A hasty solution was adopted, with Pope Francis adding an unscheduled visit to venerate the relics of two recently beatified Polish missionaries, Franciscan friars killed by the Marxist Shining Path guerillas in 1991 in Peru. There the Holy Father offered a prayer for deliverance from the “devastating wave of terrorism” without further specification. There was though a hint of where the Holy Father was heading in the part of the prayer for the “families of the victims of terrorism”, asking that they might find the “courage to continue to be brothers and sisters for others, above all for immigrants.” The pivot from terror to immigration indicated the Holy Father’s frustration that the summer of Islamist terror is dampening popular enthusiasm for greater settlement of Muslim refugees in Europe.

Finally, on the flight home, Pope Francis made clear his current thinking, that there is no such phenomenon as Islamist violence, any more than domestic violence in Italy constitutes “Catholic violence”. Going further still, he acknowledged that “there are violent persons of [Islam]… this is true: I believe that in pretty much every religion there is always a small group of fundamentalists. Fundamentalists. We have them.”
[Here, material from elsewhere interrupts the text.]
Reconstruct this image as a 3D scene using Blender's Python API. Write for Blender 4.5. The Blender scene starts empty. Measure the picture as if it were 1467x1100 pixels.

It was not clear whether Pope Francis was speaking historically or contemporaneously, but if the latter, there is no evidence of violent Catholic fundamentalists at work anywhere in the world. That the head of the Catholic Church would suggest such is simply remarkable.

Remarkable too, though, was that the airborne remarks, while covered in the Catholic press, were relegated to very secondary coverage in the secular press. Perhaps the novelty of the Holy Father’s airborne press conferences is wearing off.

Which may be for the best. Better not to leave the final word from Kraków, a millennium-old city of hundreds of martyrs, by ignoring their contemporary companions.